Chinese stocks closed lower on Friday after consumer price data suggested domestic demand is still under pressure, although export data was better than expected.

Hong Kong shares also slipped, dragged down by tech stocks.

** China's blue-chip CSI300 Index closed down 1.1%, while the Shanghai Composite Index slipped 0.6%. Hong Kong's benchmark Hang Seng Index dropped 2.3%.

** For the week, the CSI300 Index lost 0.7%, while the Hang Seng Index added 1.7%.

** China's consumer prices were flat in September, while factory-gate prices shrank at a slower pace, official data showed on Friday, indicating deflationary pressures persist in the economy.

** The data suggested that China's domestic demand, and thus economic recovery, is still not solid and needs more policy support, UBS analysts wrote in a note.
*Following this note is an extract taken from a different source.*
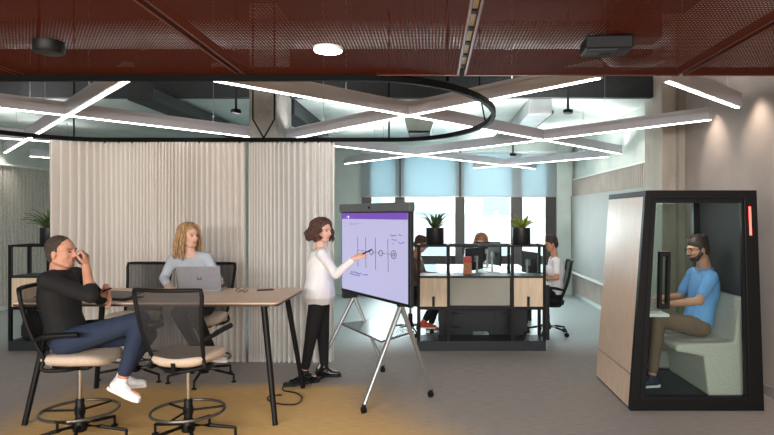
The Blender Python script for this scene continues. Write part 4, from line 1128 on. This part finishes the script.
k = dict(pel=V((-.28,8.35,.56)), chs=V((-.22,8.33,1.05)), fwd=V((1,0,0)), bow=.03, head=P(421,244.5,8.28), hf=V((1,-.15,-.3)), hu=V((.25,0,1)),
    shR=V((-.20,8.15,1.02)), shL=V((-.20,8.5,1.02)), hipR=V((-.28,8.26,.56)), hipL=V((-.28,8.44,.56)), elR=V((-.15,8.10,.79)), wrR=V((.12,8.2,.80)), elL=V((-.12,8.56,.80)), wrL=V((.14,8.45,.80)),
    knR=V((.12,8.25,.58)), anR=P(424,320,8.2), knL=V((.12,8.45,.56)), anL=V((-.02,8.45,.10)), toeR=V((1,-.2,-.25)).normalized(), toeL=V((1,0,0)))
k['anR'].z = .19
k['handR'] = (V((1,0,-.05)), V((0,0,-1)), 1, .3); k['handL'] = (V((1,0,-.05)), V((0,0,-1)), -1, .3)
person('person in brown with orange shoes working behind the big display', k, dict(skin=M['skin'], top=M['c_brown'], legs=M['c_dark'], shoe=M['shoe_o'], hair=M['hair_brown']), (-.28,8.35,.5), vox=.008, s=.96, hair=hair_quiff)
k = dict(hs=1.18, pel=V((.80,11.4,.56)), chs=V((.84,11.3,1.0)), fwd=V((-.2,-1,0)).normalized(), head=P(481,241.5,11.2), hf=V((-.3,-1,-.75)), hu=V((0,-.6,1)),
    shR=V((.67,11.28,.97)), shL=V((1.0,11.28,.97)), hipR=V((.72,11.38,.56)), hipL=V((.90,11.38,.56)), elR=V((.62,11.15,.80)), wrR=V((.70,10.9,.79)), elL=V((1.06,11.15,.80)), wrL=V((.98,10.9,.79)),
    knR=V((.70,10.98,.56)), anR=V((.70,11.0,.09)), knL=V((.92,10.98,.56)), anL=V((.92,11.0,.09)), toeR=V((0,-1,0)), toeL=V((0,-1,0)))
k['handR'] = (V((0,-1,0)), V((0,0,-1)), 1, .3); k['handL'] = (V((0,-1,0)), V((0,0,-1)), -1, .3)
for o in bpy.data.objects:
    if o.get('label', '').endswith('by the windows') and o['category'] == 'chair': o.location = (.80, 11.45, 0)
person('person with long reddish hair bent over the far desk by the windows', k, dict(skin=M['skin2'], top=M['c_white'], legs=M['c_dark'], shoe=M['shoe_k'], hair=M['hair_red']), (.8,11.4,.5), vox=.01, female=True, s=.95, hair=hair_locks(.24,.008,50,.014,seed=12))

# ------------------------------------------------------------------ lights
def lamp(kind, loc, e, col=(1,1,1), **kw):
    l = bpy.data.lights.new('lamp', kind); l.energy = e; l.color = col
    rot = kw.pop('rot', (0,0,0))
    for a, v in kw.items(): setattr(l, a, v)
    o = bpy.data.objects.new('lamp', l); COL.objects.link(o); o.location = loc; o.rotation_euler = rot
    return o
for n_ in ('lit_screen', 'lit_purple_bar'): bpy.data.materials[n_].node_tree.nodes['Principled BSDF'].inputs['Base Color'].default_value = (.03,.03,.035,1)
w = bpy.data.worlds.new('World'); S.world = w; w.use_nodes = True
bg = w.node_tree.nodes['Background']; bg.inputs[0].default_value = (.92,.97,1,1); bg.inputs[1].default_value = 3.0
lamp('AREA', (wx(459), YB+.6, 1.9), 330, (.93,.98,1), shape='RECTANGLE', size=3.9, size_y=2.6, rot=(R(-90),0,0))
# recessed spots that wash the right wall
for y in (3.9, 4.77, 5.63, 6.5, 8.4, 9.4, 10.4):
    lamp('SPOT', ((XR if y < 7 else XRF)-.24, y, 2.92), 20 if y < 7 else 7, (1,.84,.72), spot_size=R(80), spot_blend=.9, shadow_soft_size=.03, rot=(0, R(-14), 0))
for y in (7.5, 8.8, 10.2):
    lamp('SPOT', (XL+.3, y, 2.95), 22, (1,.88,.78), spot_size=R(80), spot_blend=.9, shadow_soft_size=.03, rot=(0, R(14), 0))
# the visible red ceiling downlight, then unseen spots added to light the foreground
for x, y, e in ((-.53,3.04,26), (-2.3,1.7,30), (.9,1.2,16), (-.8,.2,26), (-3.2,.2,24), (1.4,-.8,14)):
    lamp('SPOT', (x, y, RH-.045), e, (1,.9,.82), spot_size=R(120), spot_blend=.7, shadow_soft_size=.06)
lamp('AREA', (-1.6, YF+.1, 2.0), 360, (1,.955,.90), shape='RECTANGLE', size=7.5, size_y=.9, rot=(R(70),0,0), spread=R(130))      # added fill light standing in for an unseen window front behind the camera
lamp('POINT', (2.1, 5.45, 1.70), 9, (1,.95,.9), shadow_soft_size=.08)     # point light without a fixture, added to brighten the booth interior

# ------------------------------------------------------------------ camera
cam = bpy.data.cameras.new('camera'); co = bpy.data.objects.new('camera', cam); COL.objects.link(co)
co.location = (0,0,H); co.rotation_euler = (R(90),0,0)
cam.sensor_width = 36; cam.lens = F/774*36; cam.shift_x = -(CX-387)/774; cam.shift_y = -(217.5-CY)/774; cam.clip_start = .05
S.camera = co
S.view_settings.view_transform = 'Standard'; S.view_settings.look = 'None'; S.view_settings.gamma = 1; S.view_settings.exposure = .47
S.view_settings.use_curve_mapping = False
** Consumer stocks fell broadly, with liquor and tourism shares leading the decline.

** Meanwhile, China's exports for September shrank 6.2% from a year earlier, while imports also declined 6.2%, both contracting at a slower pace. Export data came in better than a Reuters poll forecast of a fall of 7.6%.

** Chinese stocks were still under pressure after the media reported that the country is considering creating a state-backed stabilization fund to shore up confidence in its equity markets.

** While most sectors declined, banking stocks held up well, after Beijing's state fund bought shares of the country's "Big Four" lenders.

** Tech stocks traded in Hong Kong slumped 3.5%, their largest daily loss in nearly two months, following a sharp decline in their American Depositary Receipts (ADRs) in New York.

** JD.com tumbled 11.5%, hitting a record low since its debut in June 2020.